(Scripts that build scenes)
>> START
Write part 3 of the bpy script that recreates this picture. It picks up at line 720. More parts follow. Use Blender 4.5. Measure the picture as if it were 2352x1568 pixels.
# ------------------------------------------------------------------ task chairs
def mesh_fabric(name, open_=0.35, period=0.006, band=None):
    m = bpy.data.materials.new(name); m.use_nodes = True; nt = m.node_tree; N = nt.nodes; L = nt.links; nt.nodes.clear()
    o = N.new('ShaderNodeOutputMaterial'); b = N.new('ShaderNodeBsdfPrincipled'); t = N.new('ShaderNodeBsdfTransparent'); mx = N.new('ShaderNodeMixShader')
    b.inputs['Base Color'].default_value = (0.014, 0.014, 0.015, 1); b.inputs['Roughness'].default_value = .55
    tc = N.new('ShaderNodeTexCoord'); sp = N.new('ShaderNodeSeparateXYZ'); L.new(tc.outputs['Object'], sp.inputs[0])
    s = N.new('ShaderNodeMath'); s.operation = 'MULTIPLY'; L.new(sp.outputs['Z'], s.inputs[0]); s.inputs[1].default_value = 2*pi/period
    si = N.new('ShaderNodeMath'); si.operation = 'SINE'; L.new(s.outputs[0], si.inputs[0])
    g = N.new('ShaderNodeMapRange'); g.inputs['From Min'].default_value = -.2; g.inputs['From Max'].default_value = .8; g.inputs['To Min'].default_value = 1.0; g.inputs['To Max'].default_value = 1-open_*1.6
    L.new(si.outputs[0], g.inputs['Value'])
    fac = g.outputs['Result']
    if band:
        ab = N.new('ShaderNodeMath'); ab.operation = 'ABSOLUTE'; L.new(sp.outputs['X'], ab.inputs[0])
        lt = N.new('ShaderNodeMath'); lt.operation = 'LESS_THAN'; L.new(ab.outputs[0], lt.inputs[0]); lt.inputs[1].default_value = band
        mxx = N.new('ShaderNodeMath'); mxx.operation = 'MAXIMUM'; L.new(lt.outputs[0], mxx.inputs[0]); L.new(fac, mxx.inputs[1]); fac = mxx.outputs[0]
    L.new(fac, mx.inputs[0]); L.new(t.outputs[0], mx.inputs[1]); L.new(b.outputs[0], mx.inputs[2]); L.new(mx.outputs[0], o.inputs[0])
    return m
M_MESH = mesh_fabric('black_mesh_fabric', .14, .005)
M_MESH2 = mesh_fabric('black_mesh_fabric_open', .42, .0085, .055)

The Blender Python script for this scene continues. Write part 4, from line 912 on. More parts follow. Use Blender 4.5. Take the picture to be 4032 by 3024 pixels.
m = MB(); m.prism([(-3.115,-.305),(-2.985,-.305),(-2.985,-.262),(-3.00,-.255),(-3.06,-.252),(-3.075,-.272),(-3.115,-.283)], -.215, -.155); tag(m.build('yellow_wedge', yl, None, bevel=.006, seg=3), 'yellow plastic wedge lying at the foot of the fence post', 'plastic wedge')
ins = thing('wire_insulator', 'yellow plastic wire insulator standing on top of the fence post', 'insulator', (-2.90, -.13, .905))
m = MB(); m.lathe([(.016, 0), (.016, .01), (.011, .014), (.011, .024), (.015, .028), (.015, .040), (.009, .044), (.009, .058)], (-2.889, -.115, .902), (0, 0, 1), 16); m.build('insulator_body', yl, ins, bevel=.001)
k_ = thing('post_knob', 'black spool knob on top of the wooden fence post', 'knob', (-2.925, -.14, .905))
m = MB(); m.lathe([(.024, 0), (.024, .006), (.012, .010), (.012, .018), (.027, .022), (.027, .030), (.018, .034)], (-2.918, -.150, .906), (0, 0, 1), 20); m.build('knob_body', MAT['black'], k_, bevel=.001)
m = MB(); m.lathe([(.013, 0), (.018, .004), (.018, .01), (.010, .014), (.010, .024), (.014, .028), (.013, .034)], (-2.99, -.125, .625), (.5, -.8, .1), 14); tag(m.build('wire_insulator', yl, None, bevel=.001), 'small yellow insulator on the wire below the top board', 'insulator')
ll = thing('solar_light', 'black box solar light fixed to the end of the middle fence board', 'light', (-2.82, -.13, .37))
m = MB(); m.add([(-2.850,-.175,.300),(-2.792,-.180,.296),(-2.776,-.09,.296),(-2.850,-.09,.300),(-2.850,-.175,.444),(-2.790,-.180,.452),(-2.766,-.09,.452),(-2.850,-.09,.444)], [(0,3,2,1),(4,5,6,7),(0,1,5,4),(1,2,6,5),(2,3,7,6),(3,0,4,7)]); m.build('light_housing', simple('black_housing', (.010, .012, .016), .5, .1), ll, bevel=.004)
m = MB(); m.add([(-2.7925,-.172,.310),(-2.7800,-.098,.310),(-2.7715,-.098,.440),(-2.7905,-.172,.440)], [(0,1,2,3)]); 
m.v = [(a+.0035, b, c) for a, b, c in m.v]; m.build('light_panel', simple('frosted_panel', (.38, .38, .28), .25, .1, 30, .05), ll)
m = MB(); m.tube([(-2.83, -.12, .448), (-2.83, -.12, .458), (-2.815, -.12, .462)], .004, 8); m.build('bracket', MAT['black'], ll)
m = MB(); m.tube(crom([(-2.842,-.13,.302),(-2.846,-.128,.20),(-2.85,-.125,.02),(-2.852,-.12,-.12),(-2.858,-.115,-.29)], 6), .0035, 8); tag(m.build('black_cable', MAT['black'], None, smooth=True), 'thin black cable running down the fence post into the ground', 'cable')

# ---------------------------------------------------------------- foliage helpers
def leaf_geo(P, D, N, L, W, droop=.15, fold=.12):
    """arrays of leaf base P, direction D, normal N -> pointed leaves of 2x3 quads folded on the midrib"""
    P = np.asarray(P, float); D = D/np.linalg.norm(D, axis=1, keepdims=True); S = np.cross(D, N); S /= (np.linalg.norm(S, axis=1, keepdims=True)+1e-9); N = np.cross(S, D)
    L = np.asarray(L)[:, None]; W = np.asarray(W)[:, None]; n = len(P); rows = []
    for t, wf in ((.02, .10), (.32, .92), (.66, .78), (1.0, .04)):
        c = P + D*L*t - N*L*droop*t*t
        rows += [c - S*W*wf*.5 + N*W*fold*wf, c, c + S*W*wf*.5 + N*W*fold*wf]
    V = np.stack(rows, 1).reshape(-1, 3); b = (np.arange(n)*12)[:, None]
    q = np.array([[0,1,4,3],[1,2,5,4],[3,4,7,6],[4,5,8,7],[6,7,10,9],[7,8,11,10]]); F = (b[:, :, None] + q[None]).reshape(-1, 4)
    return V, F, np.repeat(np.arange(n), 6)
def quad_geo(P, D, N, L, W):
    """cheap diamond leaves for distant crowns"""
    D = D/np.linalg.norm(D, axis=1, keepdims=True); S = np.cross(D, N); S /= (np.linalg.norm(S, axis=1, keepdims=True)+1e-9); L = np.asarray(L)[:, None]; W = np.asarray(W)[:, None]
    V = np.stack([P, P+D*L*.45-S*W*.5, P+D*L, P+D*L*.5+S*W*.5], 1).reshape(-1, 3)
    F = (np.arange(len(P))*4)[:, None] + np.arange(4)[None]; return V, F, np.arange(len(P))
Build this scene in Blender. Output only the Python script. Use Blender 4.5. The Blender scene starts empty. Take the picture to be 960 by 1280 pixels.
>> END
▶ [THE REQUEST] Write out the entries in full, exactly as given.

▶ [EXERCISE SOLUTION]
Write part 3 of the bpy script that recreates this picture. It picks up at line 720. More parts follow. Use Blender 4.5. Measure the picture as if it were 2352x1568 pixels.
# ------------------------------------------------------------------ task chairs
def mesh_fabric(name, open_=0.35, period=0.006, band=None):
    m = bpy.data.materials.new(name); m.use_nodes = True; nt = m.node_tree; N = nt.nodes; L = nt.links; nt.nodes.clear()
    o = N.new('ShaderNodeOutputMaterial'); b = N.new('ShaderNodeBsdfPrincipled'); t = N.new('ShaderNodeBsdfTransparent'); mx = N.new('ShaderNodeMixShader')
    b.inputs['Base Color'].default_value = (0.014, 0.014, 0.015, 1); b.inputs['Roughness'].default_value = .55
    tc = N.new('ShaderNodeTexCoord'); sp = N.new('ShaderNodeSeparateXYZ'); L.new(tc.outputs['Object'], sp.inputs[0])
    s = N.new('ShaderNodeMath'); s.operation = 'MULTIPLY'; L.new(sp.outputs['Z'], s.inputs[0]); s.inputs[1].default_value = 2*pi/period
    si = N.new('ShaderNodeMath'); si.operation = 'SINE'; L.new(s.outputs[0], si.inputs[0])
    g = N.new('ShaderNodeMapRange'); g.inputs['From Min'].default_value = -.2; g.inputs['From Max'].default_value = .8; g.inputs['To Min'].default_value = 1.0; g.inputs['To Max'].default_value = 1-open_*1.6
    L.new(si.outputs[0], g.inputs['Value'])
    fac = g.outputs['Result']
    if band:
        ab = N.new('ShaderNodeMath'); ab.operation = 'ABSOLUTE'; L.new(sp.outputs['X'], ab.inputs[0])
        lt = N.new('ShaderNodeMath'); lt.operation = 'LESS_THAN'; L.new(ab.outputs[0], lt.inputs[0]); lt.inputs[1].default_value = band
        mxx = N.new('ShaderNodeMath'); mxx.operation = 'MAXIMUM'; L.new(lt.outputs[0], mxx.inputs[0]); L.new(fac, mxx.inputs[1]); fac = mxx.outputs[0]
    L.new(fac, mx.inputs[0]); L.new(t.outputs[0], mx.inputs[1]); L.new(b.outputs[0], mx.inputs[2]); L.new(mx.outputs[0], o.inputs[0])
    return m
M_MESH = mesh_fabric('black_mesh_fabric', .14, .005)
M_MESH2 = mesh_fabric('black_mesh_fabric_open', .42, .0085, .055)

The Blender Python script for this scene continues. Write part 4, from line 912 on. More parts follow. Use Blender 4.5. Take the picture to be 4032 by 3024 pixels.
m = MB(); m.prism([(-3.115,-.305),(-2.985,-.305),(-2.985,-.262),(-3.00,-.255),(-3.06,-.252),(-3.075,-.272),(-3.115,-.283)], -.215, -.155); tag(m.build('yellow_wedge', yl, None, bevel=.006, seg=3), 'yellow plastic wedge lying at the foot of the fence post', 'plastic wedge')
ins = thing('wire_insulator', 'yellow plastic wire insulator standing on top of the fence post', 'insulator', (-2.90, -.13, .905))
m = MB(); m.lathe([(.016, 0), (.016, .01), (.011, .014), (.011, .024), (.015, .028), (.015, .040), (.009, .044), (.009, .058)], (-2.889, -.115, .902), (0, 0, 1), 16); m.build('insulator_body', yl, ins, bevel=.001)
k_ = thing('post_knob', 'black spool knob on top of the wooden fence post', 'knob', (-2.925, -.14, .905))
m = MB(); m.lathe([(.024, 0), (.024, .006), (.012, .010), (.012, .018), (.027, .022), (.027, .030), (.018, .034)], (-2.918, -.150, .906), (0, 0, 1), 20); m.build('knob_body', MAT['black'], k_, bevel=.001)
m = MB(); m.lathe([(.013, 0), (.018, .004), (.018, .01), (.010, .014), (.010, .024), (.014, .028), (.013, .034)], (-2.99, -.125, .625), (.5, -.8, .1), 14); tag(m.build('wire_insulator', yl, None, bevel=.001), 'small yellow insulator on the wire below the top board', 'insulator')
ll = thing('solar_light', 'black box solar light fixed to the end of the middle fence board', 'light', (-2.82, -.13, .37))
m = MB(); m.add([(-2.850,-.175,.300),(-2.792,-.180,.296),(-2.776,-.09,.296),(-2.850,-.09,.300),(-2.850,-.175,.444),(-2.790,-.180,.452),(-2.766,-.09,.452),(-2.850,-.09,.444)], [(0,3,2,1),(4,5,6,7),(0,1,5,4),(1,2,6,5),(2,3,7,6),(3,0,4,7)]); m.build('light_housing', simple('black_housing', (.010, .012, .016), .5, .1), ll, bevel=.004)
m = MB(); m.add([(-2.7925,-.172,.310),(-2.7800,-.098,.310),(-2.7715,-.098,.440),(-2.7905,-.172,.440)], [(0,1,2,3)]); 
m.v = [(a+.0035, b, c) for a, b, c in m.v]; m.build('light_panel', simple('frosted_panel', (.38, .38, .28), .25, .1, 30, .05), ll)
m = MB(); m.tube([(-2.83, -.12, .448), (-2.83, -.12, .458), (-2.815, -.12, .462)], .004, 8); m.build('bracket', MAT['black'], ll)
m = MB(); m.tube(crom([(-2.842,-.13,.302),(-2.846,-.128,.20),(-2.85,-.125,.02),(-2.852,-.12,-.12),(-2.858,-.115,-.29)], 6), .0035, 8); tag(m.build('black_cable', MAT['black'], None, smooth=True), 'thin black cable running down the fence post into the ground', 'cable')

# ---------------------------------------------------------------- foliage helpers
def leaf_geo(P, D, N, L, W, droop=.15, fold=.12):
    """arrays of leaf base P, direction D, normal N -> pointed leaves of 2x3 quads folded on the midrib"""
    P = np.asarray(P, float); D = D/np.linalg.norm(D, axis=1, keepdims=True); S = np.cross(D, N); S /= (np.linalg.norm(S, axis=1, keepdims=True)+1e-9); N = np.cross(S, D)
    L = np.asarray(L)[:, None]; W = np.asarray(W)[:, None]; n = len(P); rows = []
    for t, wf in ((.02, .10), (.32, .92), (.66, .78), (1.0, .04)):
        c = P + D*L*t - N*L*droop*t*t
        rows += [c - S*W*wf*.5 + N*W*fold*wf, c, c + S*W*wf*.5 + N*W*fold*wf]
    V = np.stack(rows, 1).reshape(-1, 3); b = (np.arange(n)*12)[:, None]
    q = np.array([[0,1,4,3],[1,2,5,4],[3,4,7,6],[4,5,8,7],[6,7,10,9],[7,8,11,10]]); F = (b[:, :, None] + q[None]).reshape(-1, 4)
    return V, F, np.repeat(np.arange(n), 6)
def quad_geo(P, D, N, L, W):
    """cheap diamond leaves for distant crowns"""
    D = D/np.linalg.norm(D, axis=1, keepdims=True); S = np.cross(D, N); S /= (np.linalg.norm(S, axis=1, keepdims=True)+1e-9); L = np.asarray(L)[:, None]; W = np.asarray(W)[:, None]
    V = np.stack([P, P+D*L*.45-S*W*.5, P+D*L, P+D*L*.5+S*W*.5], 1).reshape(-1, 3)
    F = (np.arange(len(P))*4)[:, None] + np.arange(4)[None]; return V, F, np.arange(len(P))
Build this scene in Blender. Output only the Python script. Use Blender 4.5. The Blender scene starts empty. Take the picture to be 960 by 1280 pixels.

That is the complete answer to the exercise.